Como hipocrisia poderá também parecer que estas pessoas, depois de se manifestarem, com evidente falta de respeito para com quem gosta de touradas, se sentem à mesa a comer animais criados e abatidos sabe-se lá em que condições (que me perdoe R.L., que se afirma vegetariano, mas acredite que há muitos dos seus correligionários que se deliciam com uma bela costeleta de novilho).
Como também não me explicam porque não fazem expedições pela província, impedindo a festa da matança do porco, o abate de coelhos com uma pancada na cabeça, a decapitação das galinhas, o afogamento de gatos ou cães recém nascidos, ou, mais prosaicamente, a ida para a panela de caracóis vivos. São todas formas de infligir sofrimento aos animais, não são? Ou será que os fins justificam os meios?

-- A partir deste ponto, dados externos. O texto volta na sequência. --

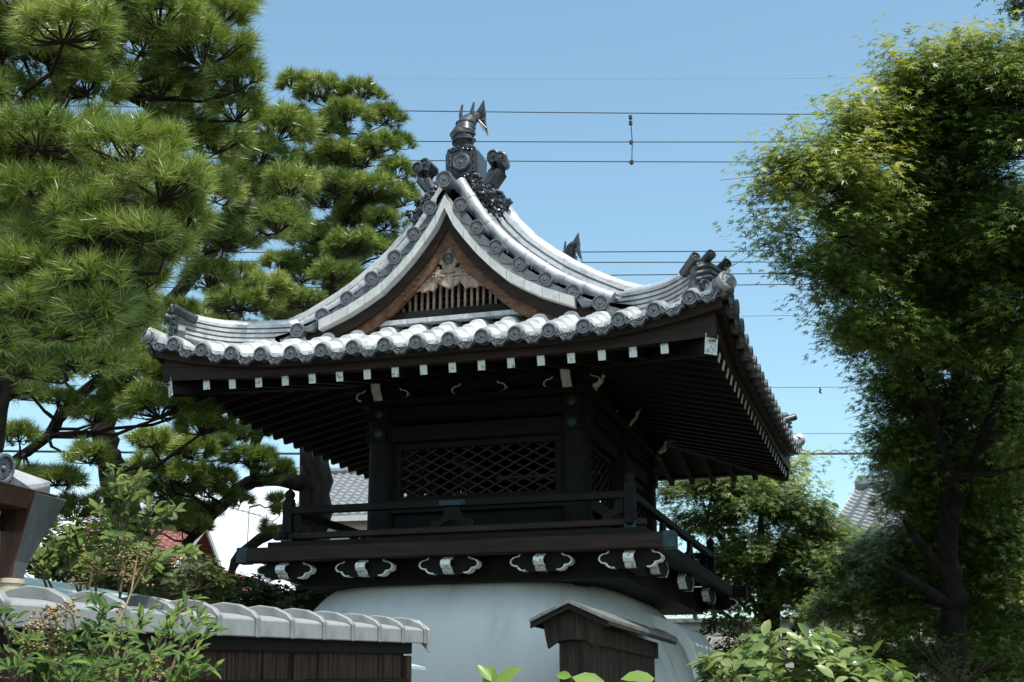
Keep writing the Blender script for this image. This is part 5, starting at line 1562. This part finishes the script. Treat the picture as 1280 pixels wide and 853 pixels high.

Mas não; as touradas são o seu alvo preferido, por ser o mais fácil. Caro R.L., e restantes leitores: não sou sádico, mas gosto de ver tourada. Não sofrerão mais que o touro, o burro ou o cavalo que, usando a vossa deliciosa equiparação à raça humana, vivem vidas de autêntica escravidão e trabalho para além dos limites?
Não vos peço que gostem de touradas, nem tampouco que as vejam; a única coisa razoável que peço é que respeitem quem gosta, ou então sejam coerentes e tentem, em primeiro lugar, impedir os massacres de seres humanos por esse mundo fora!